Source data:
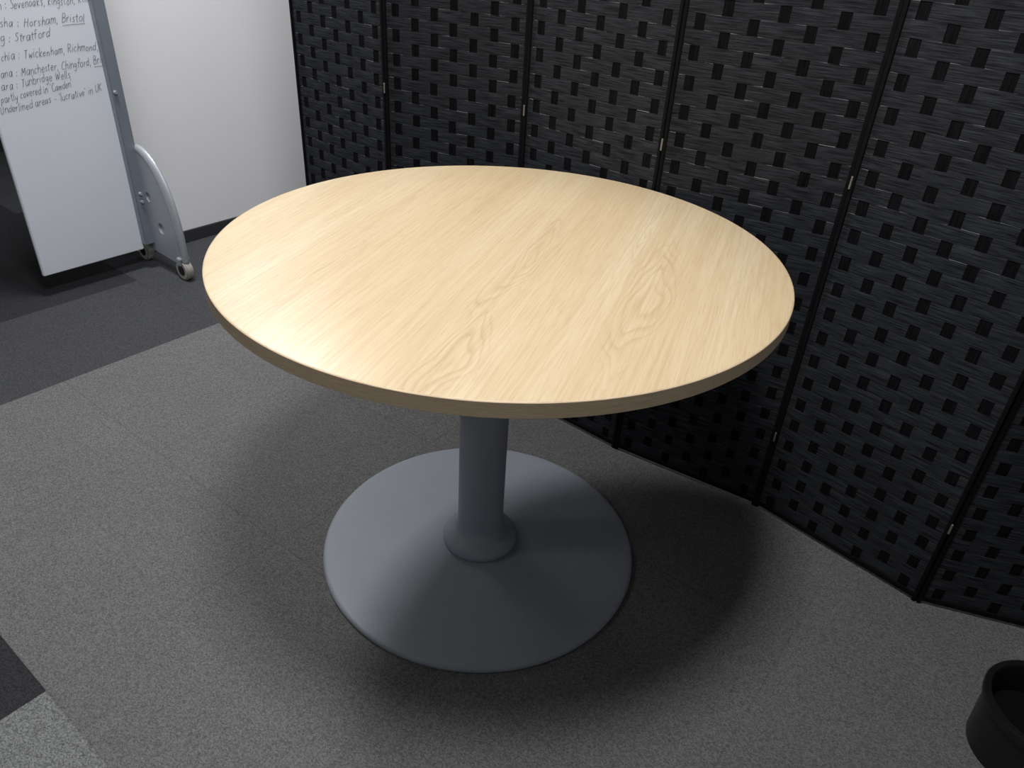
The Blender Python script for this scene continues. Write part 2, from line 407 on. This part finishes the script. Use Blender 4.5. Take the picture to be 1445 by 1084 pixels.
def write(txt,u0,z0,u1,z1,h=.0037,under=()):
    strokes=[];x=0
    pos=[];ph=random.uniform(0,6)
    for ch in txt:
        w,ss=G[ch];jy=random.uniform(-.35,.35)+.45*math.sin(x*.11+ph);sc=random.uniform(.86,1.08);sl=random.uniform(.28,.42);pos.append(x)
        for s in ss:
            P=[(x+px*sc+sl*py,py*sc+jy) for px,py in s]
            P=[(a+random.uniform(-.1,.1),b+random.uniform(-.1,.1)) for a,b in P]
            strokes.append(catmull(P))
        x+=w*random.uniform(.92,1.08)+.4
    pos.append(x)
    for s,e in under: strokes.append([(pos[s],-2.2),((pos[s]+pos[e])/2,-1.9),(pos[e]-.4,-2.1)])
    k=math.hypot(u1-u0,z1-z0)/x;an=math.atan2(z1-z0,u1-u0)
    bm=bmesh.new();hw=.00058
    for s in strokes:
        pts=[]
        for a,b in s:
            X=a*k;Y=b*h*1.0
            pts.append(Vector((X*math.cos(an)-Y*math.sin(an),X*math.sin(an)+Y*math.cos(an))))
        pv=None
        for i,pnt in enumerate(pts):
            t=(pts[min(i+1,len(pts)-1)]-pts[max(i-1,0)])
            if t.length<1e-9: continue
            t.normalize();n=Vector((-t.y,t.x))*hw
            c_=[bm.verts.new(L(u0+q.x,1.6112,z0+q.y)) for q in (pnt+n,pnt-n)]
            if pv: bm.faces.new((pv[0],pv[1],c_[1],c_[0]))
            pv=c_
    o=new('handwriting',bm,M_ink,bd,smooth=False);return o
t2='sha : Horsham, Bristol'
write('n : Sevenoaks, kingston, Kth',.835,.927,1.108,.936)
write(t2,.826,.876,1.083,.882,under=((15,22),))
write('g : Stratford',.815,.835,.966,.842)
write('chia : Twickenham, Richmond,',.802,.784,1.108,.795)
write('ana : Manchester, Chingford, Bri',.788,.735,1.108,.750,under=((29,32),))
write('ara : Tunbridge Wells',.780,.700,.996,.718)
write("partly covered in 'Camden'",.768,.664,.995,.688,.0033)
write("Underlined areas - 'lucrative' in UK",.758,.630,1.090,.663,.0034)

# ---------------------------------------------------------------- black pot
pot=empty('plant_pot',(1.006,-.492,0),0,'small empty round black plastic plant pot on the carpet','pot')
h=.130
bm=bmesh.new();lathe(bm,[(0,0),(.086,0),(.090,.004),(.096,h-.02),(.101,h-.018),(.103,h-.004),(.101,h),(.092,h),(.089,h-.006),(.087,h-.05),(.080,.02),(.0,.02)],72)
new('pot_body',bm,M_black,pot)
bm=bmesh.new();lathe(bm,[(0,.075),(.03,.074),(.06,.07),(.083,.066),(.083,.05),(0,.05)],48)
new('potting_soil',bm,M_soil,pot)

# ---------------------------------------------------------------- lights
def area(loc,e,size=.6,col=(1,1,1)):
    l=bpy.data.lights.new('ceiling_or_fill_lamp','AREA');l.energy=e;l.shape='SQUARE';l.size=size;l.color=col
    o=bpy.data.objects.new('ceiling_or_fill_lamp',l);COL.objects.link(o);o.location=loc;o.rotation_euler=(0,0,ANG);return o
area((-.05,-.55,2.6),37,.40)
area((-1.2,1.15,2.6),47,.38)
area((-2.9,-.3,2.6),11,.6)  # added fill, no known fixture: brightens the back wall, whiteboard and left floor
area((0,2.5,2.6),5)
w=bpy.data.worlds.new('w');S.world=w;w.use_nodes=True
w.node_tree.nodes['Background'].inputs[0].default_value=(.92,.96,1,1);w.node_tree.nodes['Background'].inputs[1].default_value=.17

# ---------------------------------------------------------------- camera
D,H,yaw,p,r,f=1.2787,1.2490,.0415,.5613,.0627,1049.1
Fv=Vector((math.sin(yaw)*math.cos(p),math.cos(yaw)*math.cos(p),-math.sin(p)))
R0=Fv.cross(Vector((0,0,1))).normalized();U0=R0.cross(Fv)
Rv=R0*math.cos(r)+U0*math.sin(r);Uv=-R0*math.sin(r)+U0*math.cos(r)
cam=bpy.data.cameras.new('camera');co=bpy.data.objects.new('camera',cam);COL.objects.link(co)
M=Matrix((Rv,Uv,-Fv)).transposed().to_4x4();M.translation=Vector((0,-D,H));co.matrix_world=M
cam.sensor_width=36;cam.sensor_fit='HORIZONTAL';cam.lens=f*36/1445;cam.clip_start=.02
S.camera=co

* * *

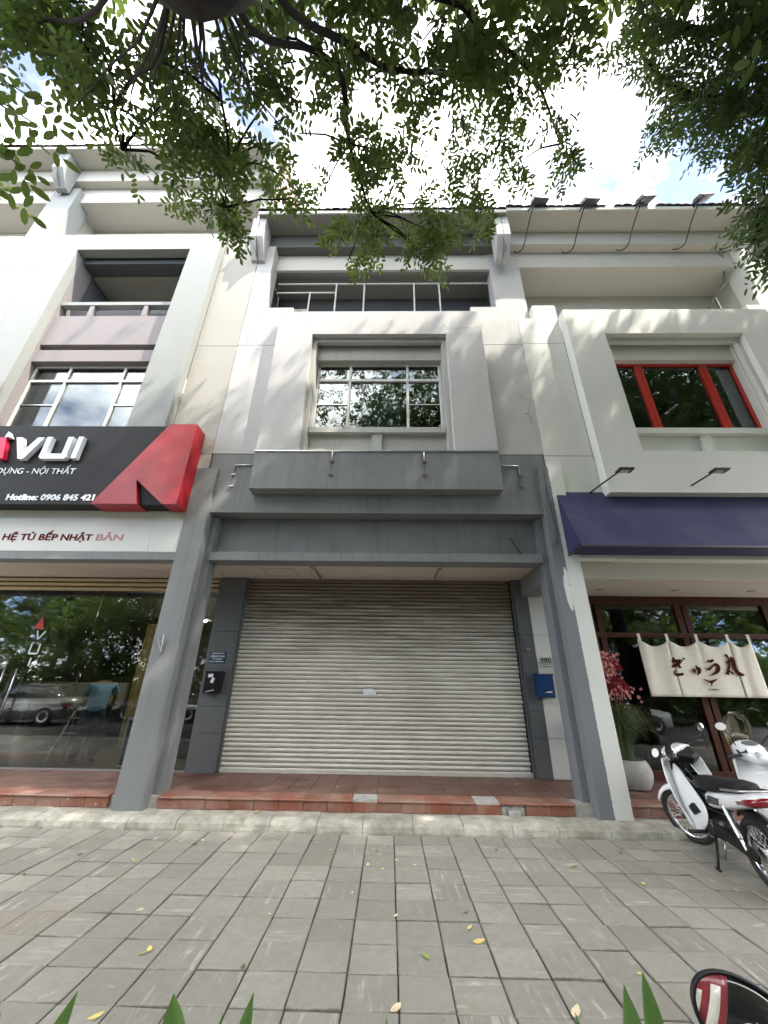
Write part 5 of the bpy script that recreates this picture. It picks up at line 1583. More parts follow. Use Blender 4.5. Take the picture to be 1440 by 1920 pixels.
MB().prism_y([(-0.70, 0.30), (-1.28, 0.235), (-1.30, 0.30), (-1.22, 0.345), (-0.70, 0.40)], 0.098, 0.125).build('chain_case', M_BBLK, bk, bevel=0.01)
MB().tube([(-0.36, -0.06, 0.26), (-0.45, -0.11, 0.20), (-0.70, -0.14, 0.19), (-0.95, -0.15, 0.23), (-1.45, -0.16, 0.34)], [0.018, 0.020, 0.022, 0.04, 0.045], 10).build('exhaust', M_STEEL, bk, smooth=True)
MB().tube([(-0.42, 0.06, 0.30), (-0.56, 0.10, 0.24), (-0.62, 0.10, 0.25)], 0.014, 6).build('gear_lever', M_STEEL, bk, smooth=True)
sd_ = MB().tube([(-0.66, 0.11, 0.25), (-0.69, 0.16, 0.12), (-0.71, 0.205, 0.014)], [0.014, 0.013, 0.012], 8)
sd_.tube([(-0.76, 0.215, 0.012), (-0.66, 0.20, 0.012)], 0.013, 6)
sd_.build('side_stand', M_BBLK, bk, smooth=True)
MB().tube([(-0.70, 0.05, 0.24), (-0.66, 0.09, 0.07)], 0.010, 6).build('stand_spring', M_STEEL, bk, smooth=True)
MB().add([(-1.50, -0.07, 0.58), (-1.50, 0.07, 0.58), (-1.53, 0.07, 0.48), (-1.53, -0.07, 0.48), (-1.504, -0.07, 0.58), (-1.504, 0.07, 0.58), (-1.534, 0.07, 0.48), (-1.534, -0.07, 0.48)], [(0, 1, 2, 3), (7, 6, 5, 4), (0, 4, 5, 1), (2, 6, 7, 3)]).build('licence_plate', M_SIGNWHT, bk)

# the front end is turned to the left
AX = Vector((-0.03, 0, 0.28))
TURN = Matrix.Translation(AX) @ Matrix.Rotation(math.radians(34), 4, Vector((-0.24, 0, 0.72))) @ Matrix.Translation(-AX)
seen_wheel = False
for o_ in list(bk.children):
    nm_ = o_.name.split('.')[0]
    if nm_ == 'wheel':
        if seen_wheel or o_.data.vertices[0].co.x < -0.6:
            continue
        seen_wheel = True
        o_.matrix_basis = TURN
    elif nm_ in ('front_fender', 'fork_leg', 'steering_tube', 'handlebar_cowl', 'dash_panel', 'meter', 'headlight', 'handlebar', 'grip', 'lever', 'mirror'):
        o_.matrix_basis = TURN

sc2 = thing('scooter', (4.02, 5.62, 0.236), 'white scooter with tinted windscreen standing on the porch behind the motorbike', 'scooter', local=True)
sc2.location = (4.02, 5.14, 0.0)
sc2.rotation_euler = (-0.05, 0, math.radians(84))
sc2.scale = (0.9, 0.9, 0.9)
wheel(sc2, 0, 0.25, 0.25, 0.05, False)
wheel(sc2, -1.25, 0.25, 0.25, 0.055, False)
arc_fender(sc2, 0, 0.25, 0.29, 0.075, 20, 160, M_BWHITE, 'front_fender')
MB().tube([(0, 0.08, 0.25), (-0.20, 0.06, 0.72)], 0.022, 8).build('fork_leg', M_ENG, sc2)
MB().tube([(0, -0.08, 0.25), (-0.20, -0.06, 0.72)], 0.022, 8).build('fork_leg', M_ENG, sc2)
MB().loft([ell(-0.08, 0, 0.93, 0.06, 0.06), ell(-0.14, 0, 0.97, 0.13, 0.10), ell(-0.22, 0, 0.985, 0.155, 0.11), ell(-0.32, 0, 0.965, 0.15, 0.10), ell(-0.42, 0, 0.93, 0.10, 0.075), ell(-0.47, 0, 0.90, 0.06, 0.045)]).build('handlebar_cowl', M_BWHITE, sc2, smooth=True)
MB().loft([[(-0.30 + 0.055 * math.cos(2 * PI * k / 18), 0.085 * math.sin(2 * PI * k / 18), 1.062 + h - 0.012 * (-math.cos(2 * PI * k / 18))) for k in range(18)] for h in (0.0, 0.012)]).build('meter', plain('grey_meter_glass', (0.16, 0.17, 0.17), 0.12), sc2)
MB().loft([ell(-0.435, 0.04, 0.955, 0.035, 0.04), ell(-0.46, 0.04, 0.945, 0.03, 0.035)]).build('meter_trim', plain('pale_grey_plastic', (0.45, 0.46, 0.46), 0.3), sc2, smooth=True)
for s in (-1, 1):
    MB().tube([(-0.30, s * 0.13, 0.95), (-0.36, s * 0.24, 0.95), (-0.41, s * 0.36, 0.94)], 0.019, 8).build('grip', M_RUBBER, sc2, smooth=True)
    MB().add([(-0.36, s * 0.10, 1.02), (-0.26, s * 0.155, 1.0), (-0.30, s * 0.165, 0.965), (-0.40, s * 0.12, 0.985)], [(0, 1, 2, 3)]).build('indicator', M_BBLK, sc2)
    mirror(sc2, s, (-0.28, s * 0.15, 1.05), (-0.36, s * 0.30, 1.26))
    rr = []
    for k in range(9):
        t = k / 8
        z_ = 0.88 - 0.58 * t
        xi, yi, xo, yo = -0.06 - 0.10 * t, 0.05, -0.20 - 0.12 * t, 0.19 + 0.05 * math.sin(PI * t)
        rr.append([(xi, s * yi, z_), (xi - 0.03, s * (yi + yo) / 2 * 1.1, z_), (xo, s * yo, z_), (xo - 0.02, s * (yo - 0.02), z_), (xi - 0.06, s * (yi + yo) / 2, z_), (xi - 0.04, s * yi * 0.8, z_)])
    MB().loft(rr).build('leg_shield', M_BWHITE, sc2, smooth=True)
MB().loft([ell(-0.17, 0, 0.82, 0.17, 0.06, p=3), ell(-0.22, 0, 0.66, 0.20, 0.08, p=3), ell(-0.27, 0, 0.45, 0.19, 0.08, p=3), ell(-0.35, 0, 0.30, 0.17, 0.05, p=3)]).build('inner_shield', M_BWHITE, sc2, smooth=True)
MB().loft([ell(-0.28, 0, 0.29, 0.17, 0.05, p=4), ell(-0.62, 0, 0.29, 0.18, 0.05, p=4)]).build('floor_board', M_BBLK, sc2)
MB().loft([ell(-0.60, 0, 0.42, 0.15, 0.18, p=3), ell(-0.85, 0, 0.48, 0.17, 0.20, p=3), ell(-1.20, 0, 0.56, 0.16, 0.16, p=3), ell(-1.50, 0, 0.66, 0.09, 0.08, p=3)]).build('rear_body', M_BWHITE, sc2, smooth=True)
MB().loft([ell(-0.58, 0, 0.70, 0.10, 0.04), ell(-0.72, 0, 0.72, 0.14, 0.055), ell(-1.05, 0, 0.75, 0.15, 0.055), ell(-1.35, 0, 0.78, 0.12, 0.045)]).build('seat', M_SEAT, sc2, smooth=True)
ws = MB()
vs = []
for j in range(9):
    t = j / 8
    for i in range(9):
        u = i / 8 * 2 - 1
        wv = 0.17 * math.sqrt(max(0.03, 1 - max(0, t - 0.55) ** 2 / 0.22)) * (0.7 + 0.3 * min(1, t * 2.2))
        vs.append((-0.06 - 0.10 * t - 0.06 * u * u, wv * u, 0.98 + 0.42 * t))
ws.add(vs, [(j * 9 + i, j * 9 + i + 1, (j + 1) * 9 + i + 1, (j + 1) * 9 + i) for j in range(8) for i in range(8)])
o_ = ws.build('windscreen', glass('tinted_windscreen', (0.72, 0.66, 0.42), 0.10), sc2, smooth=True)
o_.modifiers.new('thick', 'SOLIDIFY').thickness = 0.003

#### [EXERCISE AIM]
Show every line where the string "script" appears.

#### [FINISHED EXERCISE]
The Blender Python script for this scene continues. Write part 2, from line 407 on. This part finishes the script. Use Blender 4.5. Take the picture to be 1445 by 1084 pixels.
Write part 5 of the bpy script that recreates this picture. It picks up at line 1583. More parts follow. Use Blender 4.5. Take the picture to be 1440 by 1920 pixels.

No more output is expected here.